"Há algo de intrigante naqueles atletas que parecem desafiar o tempo. Não apenas porque continuam fisicamente capazes, mas porque mantêm uma presença competitiva que ultrapassa a lógica comum. A idade, no desporto, é muitas vezes vista como uma sentença de declínio, mas a verdade é que alguns atletas resistem ao envelhecimento competitivo com uma consistência que nos obriga a olhar para além da fisiologia e entrar no objeto mais fascinante da psicologia, a mente humana.

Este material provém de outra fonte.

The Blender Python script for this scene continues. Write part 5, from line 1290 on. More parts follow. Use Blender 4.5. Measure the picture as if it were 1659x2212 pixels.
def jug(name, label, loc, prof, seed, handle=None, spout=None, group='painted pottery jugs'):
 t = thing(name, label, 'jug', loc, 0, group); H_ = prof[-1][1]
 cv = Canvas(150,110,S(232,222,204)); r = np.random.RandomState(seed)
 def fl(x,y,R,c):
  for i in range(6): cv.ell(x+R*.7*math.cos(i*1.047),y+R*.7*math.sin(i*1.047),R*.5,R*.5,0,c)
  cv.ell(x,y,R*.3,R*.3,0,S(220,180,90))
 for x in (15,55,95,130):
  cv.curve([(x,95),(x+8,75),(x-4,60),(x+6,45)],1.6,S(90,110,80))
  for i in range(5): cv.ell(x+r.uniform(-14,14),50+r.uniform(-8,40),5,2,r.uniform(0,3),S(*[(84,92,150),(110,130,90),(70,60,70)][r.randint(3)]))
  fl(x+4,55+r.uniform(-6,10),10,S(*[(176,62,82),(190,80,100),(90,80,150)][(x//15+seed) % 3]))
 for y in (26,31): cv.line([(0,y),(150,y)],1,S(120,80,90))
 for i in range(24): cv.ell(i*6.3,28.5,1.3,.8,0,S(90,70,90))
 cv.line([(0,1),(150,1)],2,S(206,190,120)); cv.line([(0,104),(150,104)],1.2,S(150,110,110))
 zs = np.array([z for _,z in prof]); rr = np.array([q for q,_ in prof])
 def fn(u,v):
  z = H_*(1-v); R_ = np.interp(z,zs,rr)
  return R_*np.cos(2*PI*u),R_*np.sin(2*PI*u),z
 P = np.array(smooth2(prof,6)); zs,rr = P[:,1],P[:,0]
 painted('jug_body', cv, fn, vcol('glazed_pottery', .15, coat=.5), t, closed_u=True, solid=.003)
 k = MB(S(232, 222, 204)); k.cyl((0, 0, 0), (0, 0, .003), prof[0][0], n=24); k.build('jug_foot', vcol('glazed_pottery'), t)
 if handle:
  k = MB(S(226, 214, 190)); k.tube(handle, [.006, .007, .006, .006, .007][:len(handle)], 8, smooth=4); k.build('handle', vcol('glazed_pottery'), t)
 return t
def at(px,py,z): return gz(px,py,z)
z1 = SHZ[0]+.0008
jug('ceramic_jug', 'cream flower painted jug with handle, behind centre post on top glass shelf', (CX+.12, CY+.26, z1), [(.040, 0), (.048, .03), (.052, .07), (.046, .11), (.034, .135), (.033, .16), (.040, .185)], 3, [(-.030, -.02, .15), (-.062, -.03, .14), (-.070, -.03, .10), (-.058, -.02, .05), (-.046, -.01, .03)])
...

A longevidade não é um acaso, é uma construção psicológica sustentada por duas forças internas que raramente analisamos com a profundidade que merecem: a resiliência mental e a disciplina. Quando estas duas se cruzam, criam uma combinação poderosa que permite prolongar carreiras, reinventar fases competitivas e manter níveis de excelência que desafiam expectativas. Esta tríade revela-se essencial porque, num contexto de exigência extrema, não chega ter talento ou cuidar do corpo, é preciso saber cuidar da mente com a mesma seriedade e rigor.
A resiliência mental é, talvez, o elemento mais visível nesta equação, mas paradoxalmente o mais incompreendido. Costuma ser romantizada como uma espécie de superpoder emocional, mas na verdade é uma competência treinada que nasce do contacto repetido com a adversidade: lesões, derrotas, críticas públicas, períodos de perda de rendimento e até a solidão emocional. A resiliência mental não se mede pela capacidade de aguentar, mas pela capacidade de adaptar, reinterpretar e transformar o que acontece. Não é teimosia nem resistência cega à dor, é flexibilidade cognitiva, é regulação emocional, é a capacidade de manter o foco quando tudo parece desfocar.
Vamos, então, olhar o segundo elemento desta tríade, a disciplina, como o braço operacional da resiliência. É a disciplina que faz um atleta levantar-se cedo para treinar quando ninguém está a ver, que regula o descanso, a alimentação, o comportamento, os limites e a capacidade de executar rotinas quando o corpo pede descanso e a mente pede fuga. No desporto de alta competição, a disciplina protege da erosão psicológica. É ela que estrutura a mente quando as emoções oscilam e que impede que momentos de fragilidade se tornem verdadeiras crises. A disciplina alicerçada na resiliência emocional não é rígida, é inteligente. É a capacidade de manter constância nos comportamentos essenciais, mesmo quando a motivação falha, mesmo quando o contexto externo desafia, mesmo quando os resultados não aparecem.
A longevidade nasce, então, desta combinação subtil entre capacidade de resistir ao que dói e capacidade de repetir o que importa. A longevidade psicológica implica continuar a encontrar propósito no treino diário, na competição e no desgaste natural do percurso. É querer continuar, não apenas conseguir continuar.
A neurociência demonstra que a resiliência está ancorada em redes cerebrais associadas à aprendizagem emocional, ao controlo inibitório e ao processamento de erros. Atletas resilientes não evitam falhar, aprendem a falhar melhor. A disciplina atua nos sistemas de recompensa e motivação, reforçando comportamentos consistentes. A longevidade é um produto desta economia interna: quando a mente está protegida, regulada e motivada, o corpo acompanha. No fundo, a longevidade é menos sobre correr contra o tempo e mais sobre correr com ele, aproveitando o que a experiência, o erro e a maturidade trazem ao atleta.
O corpo envelhece, mas o cérebro é extraordinariamente plástico e responde à forma como escolhemos viver a experiência competitiva. Quando a mente se mantém ativa, disciplinada e emocionalmente regulada, influencia diretamente mecanismos biológicos que retardam o desgaste físico. A gestão eficaz do stress reduz a produção crónica de cortisol, hormona que acelera processos inflamatórios e o envelhecimento celular. A motivação sustentada promove rotinas de treino consistentes, que estimulam a renovação muscular e a eficiência cardiovascular. A capacidade de encontrar propósito preserva circuitos neurais associados ao bem-estar, que por sua vez modulam sistemas hormonais e imunitários chave na manutenção da vitalidade. A mente não impede o tempo, mas cria condições metabólicas mais favoráveis. Esta não é uma tríade mágica, é uma tríade significativa e é cientificamente validada."